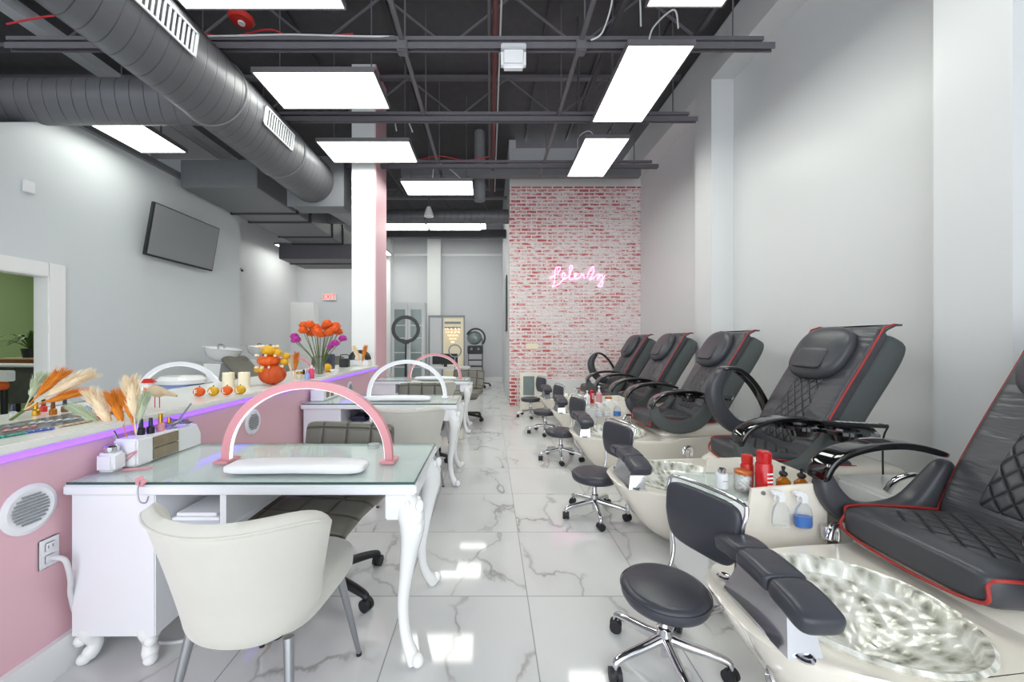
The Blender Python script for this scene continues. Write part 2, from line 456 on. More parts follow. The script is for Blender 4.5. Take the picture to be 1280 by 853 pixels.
# left wall with the doorway to the green room
DY0, DY1, DH = 3.1, 4.08, 2.02
struct(MB().prism([(DY1, 0), (7.23, 0), (7.23, 3.78), (4.3, 3.78), (DY1, 3.66)], YZ, XL-.12, XL).build('wall_left', 'wall_left', smooth=False))
sbox('wall_left_front', 'wall_left', XL-.12, XL, -3, DY0, 0, 3.38)
struct(MB().prism([(DY0, DH), (DY1, DH), (DY1, 3.66), (3.6, 3.38), (DY0, 3.38)], YZ, XL-.12, XL).build('wall_left_over_door', 'wall_left', smooth=False))
sbox('wall_left_return', 'wall_left', -6.27, XL-.12, 7.11, 7.23, 0, 4.7)
sbox('wall_left_recess', 'wall_back', -6.39, -6.27, 7.11, 12.7, 0, CEIL)
sbox('trim_6', 'plenum', XL-.12, XL+.06, 4.3, 7.23, 3.78, 3.86)
sbox('wall_back', 'wall_back', -6.39, .8, YB, YB+.15, 0, CEIL)
sbox('trim_7', 'trimw', -1.98, -1.56, YB-.3, YB, 0, 4.6)
sbox('trim_8', 'trimw', -3.36, -3.15, YB-.3, YB, 0, 4.6)
sbox('trim_9', 'trimw', -3.1, .45, YB-.05, YB, 4.08, 4.16)
sbox('wall_partition', 'trimw', -6.27, -5.55, 12.1, YB, 0, 2.55)
f = MB().box(XL-.14, XL+.03, DY1-.012, DY1+.16, 0, DH+.14, .01).box(XL-.14, XL+.03, DY0-.16, DY0+.012, 0, DH+.14, .01).box(XL-.14, XL+.03, DY0, DY1, DH-.012, DH+.14, .01)
struct(f.build('door_1', 'trimw'))
# green room
sbox('wall_outer_left', 'beam', -8.6, -8.5, -3, 12.7, 0, CEIL)
sbox('wall_green_room_far', 'green', -8.4, -8.3, 1.5, 7.4, 0, 3.2)
sbox('wall_green_room_side', 'green', -8.3, XL-.12, 7.0, 7.1, 0, 3.2)
sbox('wall_green_room_near', 'green', -8.3, XL-.12, 1.5, 1.6, 0, 3.2)
sbox('trim_10', 'trimw', -8.3, XL-.12, 1.6, 7.0, 3.1, 3.2)
sbox('baseboard_green_room', 'trimw', -8.3, -8.28, 1.6, 7.0, 0, .12)
# brick wall block
struct(MB().box(.41, XR, 7.88, 8.05, 0, 4.5).build('wall_brick', 'brick', smooth=False))
sbox('wall_brick_side', 'wall_back', .41, .55, 8.05, YB, 0, CEIL)
sbox('trim_11', 'trimw', .41, XR, 7.86, 8.05, 4.5, 4.72)
sbox('trim_12', 'cab_grey', .45, 2.0, 8.0, 8.1, 4.98, 5.35)
sbox('baseboard_brick', 'trimw', 1.0, XR, 7.84, 7.88, 0, .55)
sbox('baseboard_back', 'trimw', -6.2, .41, YB-.03, YB, 0, .15)
# column on the end of the counter
sbox('wall_column', 'trimw', -2.10, -1.75, 5.85, 6.44, 0, CEIL)
sbox('wall_column_pink_face', 'pink', -1.75, -1.73, 5.852, 6.44, 0, CEIL)

# open web joists under the deck and steel across the far end
def joist(i, y, z0, z1, x0, x1, m='beam_dark', step=.78):
    b = MB().box(x0, x1, y-.05, y+.05, z0, z0+.05).box(x0, x1, y-.04, y+.04, z1-.05, z1)
    x = x0+.1; up = True
    while x+step < x1:
        a, c = (z0+.03, z1-.03) if up else (z1-.03, z0+.03)
        b.cyl((x, y, a), (x+step, y, c), .016, n=6); x += step; up = not up
    struct(b.build('trim_%d' % (20+i), m))
for i, y in enumerate((1.7, 3.15, 4.6, 6.05)): joist(i, y, 4.82, 5.5, -8.4, 3.0, 'beam')
joist(5, 8.9, 4.62, 5.4, -4, .4, 'plenum', .5); joist(6, 10.2, 4.55, 5.4, -4, .4, 'beam', .5)
sbox('trim_30', 'plenum', -1.7, 2.9, 7.35, 7.5, 4.5, 4.66)
sbox('trim_31', 'beam_dark', -3.2, .41, 9.6, 9.75, 3.93, 4.12)
sbox('trim_32', 'beam_dark', -4.6, -4.3, -1, 3.6, 4.55, 4.75)
sbox('trim_33', 'cab_grey', -4.7, -4.55, -1, 7, 4.5, 4.62)
# deck seams
b = MB()
for x in (-3.9, -2.6, -1.3, .75, 1.6, 2.4): b.box(x-.02, x+.02, -2, 8, CEIL-.05, CEIL)
struct(b.build('trim_34', 'beam_dark', smooth=False))

# pink half wall and its white stone counter with a purple light strip under the edge
sbox('wall_half_pink', 'pink', -2.34, -1.73, .4, 5.85, 0, .93)
sbox('baseboard_pink', 'trimw', -1.73, -1.705, .4, 5.85, 0, .14)
t = thing('counter', 'long white stone counter on pink half wall with purple glow under its edge', 'counter', (-2.03, 3.1, .93))
MB().box(-2.42, -1.69, .4, 5.85, .93, .965, .006).build('worktop', 'counter', t, org=t.location)
MB().box(-1.73, -1.715, .42, 5.83, .9, .93).build('light_strip', 'purple', t, org=t.location, smooth=False)
def wall_vent(y, z, label):
    t = thing('wall_vent', label, 'vent', (-1.73, y, z), group='round vents in the pink wall')
    rot = Matrix.Rotation(R(90), 4, 'Y')
    MB().lathe([(0, 0), (.09, 0), (.092, .006), (.075, .014), (.062, .01), (0, .01)], n=32, M4=rot).build('frame', 'plastic_white', t)
    b = MB()
    for k in range(-4, 5):
        zz = k*.0125; w = math.sqrt(max(.058**2-zz**2, .0001)); b.box(.009, .016, -w, w, zz-.003, zz+.003)
    b.build('slats', 'grille_dark', t)
for y, z, l in ((1.44, .70, 'round white vent in pink half wall left of nearest desk, above outlet'),
                (2.80, .74, 'round white vent in pink half wall seen through nearest pink arch'),
                (4.75, .74, 'round white vent in pink half wall between second and third desks')): wall_vent(y, z, l)
t = thing('wall_outlet', 'white double wall outlet with white plug in pink wall', 'outlet', (-1.73, 1.505, .503))
MB().box(0, .006, -.036, .036, -.058, .058, .003).build('cover_plate', 'plastic_white', t)
for k in (-.024, .024):
    MB().box(.006, .010, -.017, .017, k-.016, k+.016, .004).build('socket', 'plastic_white', t)
MB().box(.01, .0115, -.009, -.006, .018, .03).box(.01, .0115, .006, .009, .018, .03).build('slot', 'grille_dark', t)
tag(MB().tube(smooth([(-1.715, 1.505, .48), (-1.68, 1.5, .482), (-1.665, 1.51, .46), (-1.67, 1.53, .38), (-1.69, 1.55, .3), (-1.70, 1.6, .17), (-1.69, 1.75, .01), (-1.62, 1.85, .008)]), .009).build('power_cord', 'wire_white'), 'white power cord plugged into the outlet in pink wall', 'cord')
tag(MB().tube(smooth([(-1.62, 1.8, .008), (-1.56, 1.72, .008), (-1.4, 1.68, .008), (-1.25, 1.75, .008), (-1.1, 1.9, .008), (-1.0, 2.3, .008)]), .008).build('floor_cord', 'wire_white'), 'white cord lying on floor under nearest desk pedestal', 'cord')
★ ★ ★
◆ **WHAT THIS TASK INVOLVES**
Copy the whole listing above word for word but do not carry over the pictures.

◆ **TASK OUTPUT**
The Blender Python script for this scene continues. Write part 2, from line 456 on. More parts follow. The script is for Blender 4.5. Take the picture to be 1280 by 853 pixels.
# left wall with the doorway to the green room
DY0, DY1, DH = 3.1, 4.08, 2.02
struct(MB().prism([(DY1, 0), (7.23, 0), (7.23, 3.78), (4.3, 3.78), (DY1, 3.66)], YZ, XL-.12, XL).build('wall_left', 'wall_left', smooth=False))
sbox('wall_left_front', 'wall_left', XL-.12, XL, -3, DY0, 0, 3.38)
struct(MB().prism([(DY0, DH), (DY1, DH), (DY1, 3.66), (3.6, 3.38), (DY0, 3.38)], YZ, XL-.12, XL).build('wall_left_over_door', 'wall_left', smooth=False))
sbox('wall_left_return', 'wall_left', -6.27, XL-.12, 7.11, 7.23, 0, 4.7)
sbox('wall_left_recess', 'wall_back', -6.39, -6.27, 7.11, 12.7, 0, CEIL)
sbox('trim_6', 'plenum', XL-.12, XL+.06, 4.3, 7.23, 3.78, 3.86)
sbox('wall_back', 'wall_back', -6.39, .8, YB, YB+.15, 0, CEIL)
sbox('trim_7', 'trimw', -1.98, -1.56, YB-.3, YB, 0, 4.6)
sbox('trim_8', 'trimw', -3.36, -3.15, YB-.3, YB, 0, 4.6)
sbox('trim_9', 'trimw', -3.1, .45, YB-.05, YB, 4.08, 4.16)
sbox('wall_partition', 'trimw', -6.27, -5.55, 12.1, YB, 0, 2.55)
f = MB().box(XL-.14, XL+.03, DY1-.012, DY1+.16, 0, DH+.14, .01).box(XL-.14, XL+.03, DY0-.16, DY0+.012, 0, DH+.14, .01).box(XL-.14, XL+.03, DY0, DY1, DH-.012, DH+.14, .01)
struct(f.build('door_1', 'trimw'))
# green room
sbox('wall_outer_left', 'beam', -8.6, -8.5, -3, 12.7, 0, CEIL)
sbox('wall_green_room_far', 'green', -8.4, -8.3, 1.5, 7.4, 0, 3.2)
sbox('wall_green_room_side', 'green', -8.3, XL-.12, 7.0, 7.1, 0, 3.2)
sbox('wall_green_room_near', 'green', -8.3, XL-.12, 1.5, 1.6, 0, 3.2)
sbox('trim_10', 'trimw', -8.3, XL-.12, 1.6, 7.0, 3.1, 3.2)
sbox('baseboard_green_room', 'trimw', -8.3, -8.28, 1.6, 7.0, 0, .12)
# brick wall block
struct(MB().box(.41, XR, 7.88, 8.05, 0, 4.5).build('wall_brick', 'brick', smooth=False))
sbox('wall_brick_side', 'wall_back', .41, .55, 8.05, YB, 0, CEIL)
sbox('trim_11', 'trimw', .41, XR, 7.86, 8.05, 4.5, 4.72)
sbox('trim_12', 'cab_grey', .45, 2.0, 8.0, 8.1, 4.98, 5.35)
sbox('baseboard_brick', 'trimw', 1.0, XR, 7.84, 7.88, 0, .55)
sbox('baseboard_back', 'trimw', -6.2, .41, YB-.03, YB, 0, .15)
# column on the end of the counter
sbox('wall_column', 'trimw', -2.10, -1.75, 5.85, 6.44, 0, CEIL)
sbox('wall_column_pink_face', 'pink', -1.75, -1.73, 5.852, 6.44, 0, CEIL)

# open web joists under the deck and steel across the far end
def joist(i, y, z0, z1, x0, x1, m='beam_dark', step=.78):
    b = MB().box(x0, x1, y-.05, y+.05, z0, z0+.05).box(x0, x1, y-.04, y+.04, z1-.05, z1)
    x = x0+.1; up = True
    while x+step < x1:
        a, c = (z0+.03, z1-.03) if up else (z1-.03, z0+.03)
        b.cyl((x, y, a), (x+step, y, c), .016, n=6); x += step; up = not up
    struct(b.build('trim_%d' % (20+i), m))
for i, y in enumerate((1.7, 3.15, 4.6, 6.05)): joist(i, y, 4.82, 5.5, -8.4, 3.0, 'beam')
joist(5, 8.9, 4.62, 5.4, -4, .4, 'plenum', .5); joist(6, 10.2, 4.55, 5.4, -4, .4, 'beam', .5)
sbox('trim_30', 'plenum', -1.7, 2.9, 7.35, 7.5, 4.5, 4.66)
sbox('trim_31', 'beam_dark', -3.2, .41, 9.6, 9.75, 3.93, 4.12)
sbox('trim_32', 'beam_dark', -4.6, -4.3, -1, 3.6, 4.55, 4.75)
sbox('trim_33', 'cab_grey', -4.7, -4.55, -1, 7, 4.5, 4.62)
# deck seams
b = MB()
for x in (-3.9, -2.6, -1.3, .75, 1.6, 2.4): b.box(x-.02, x+.02, -2, 8, CEIL-.05, CEIL)
struct(b.build('trim_34', 'beam_dark', smooth=False))

# pink half wall and its white stone counter with a purple light strip under the edge
sbox('wall_half_pink', 'pink', -2.34, -1.73, .4, 5.85, 0, .93)
sbox('baseboard_pink', 'trimw', -1.73, -1.705, .4, 5.85, 0, .14)
t = thing('counter', 'long white stone counter on pink half wall with purple glow under its edge', 'counter', (-2.03, 3.1, .93))
MB().box(-2.42, -1.69, .4, 5.85, .93, .965, .006).build('worktop', 'counter', t, org=t.location)
MB().box(-1.73, -1.715, .42, 5.83, .9, .93).build('light_strip', 'purple', t, org=t.location, smooth=False)
def wall_vent(y, z, label):
    t = thing('wall_vent', label, 'vent', (-1.73, y, z), group='round vents in the pink wall')
    rot = Matrix.Rotation(R(90), 4, 'Y')
    MB().lathe([(0, 0), (.09, 0), (.092, .006), (.075, .014), (.062, .01), (0, .01)], n=32, M4=rot).build('frame', 'plastic_white', t)
    b = MB()
    for k in range(-4, 5):
        zz = k*.0125; w = math.sqrt(max(.058**2-zz**2, .0001)); b.box(.009, .016, -w, w, zz-.003, zz+.003)
    b.build('slats', 'grille_dark', t)
for y, z, l in ((1.44, .70, 'round white vent in pink half wall left of nearest desk, above outlet'),
                (2.80, .74, 'round white vent in pink half wall seen through nearest pink arch'),
                (4.75, .74, 'round white vent in pink half wall between second and third desks')): wall_vent(y, z, l)
t = thing('wall_outlet', 'white double wall outlet with white plug in pink wall', 'outlet', (-1.73, 1.505, .503))
MB().box(0, .006, -.036, .036, -.058, .058, .003).build('cover_plate', 'plastic_white', t)
for k in (-.024, .024):
    MB().box(.006, .010, -.017, .017, k-.016, k+.016, .004).build('socket', 'plastic_white', t)
MB().box(.01, .0115, -.009, -.006, .018, .03).box(.01, .0115, .006, .009, .018, .03).build('slot', 'grille_dark', t)
tag(MB().tube(smooth([(-1.715, 1.505, .48), (-1.68, 1.5, .482), (-1.665, 1.51, .46), (-1.67, 1.53, .38), (-1.69, 1.55, .3), (-1.70, 1.6, .17), (-1.69, 1.75, .01), (-1.62, 1.85, .008)]), .009).build('power_cord', 'wire_white'), 'white power cord plugged into the outlet in pink wall', 'cord')
tag(MB().tube(smooth([(-1.62, 1.8, .008), (-1.56, 1.72, .008), (-1.4, 1.68, .008), (-1.25, 1.75, .008), (-1.1, 1.9, .008), (-1.0, 2.3, .008)]), .008).build('floor_cord', 'wire_white'), 'white cord lying on floor under nearest desk pedestal', 'cord')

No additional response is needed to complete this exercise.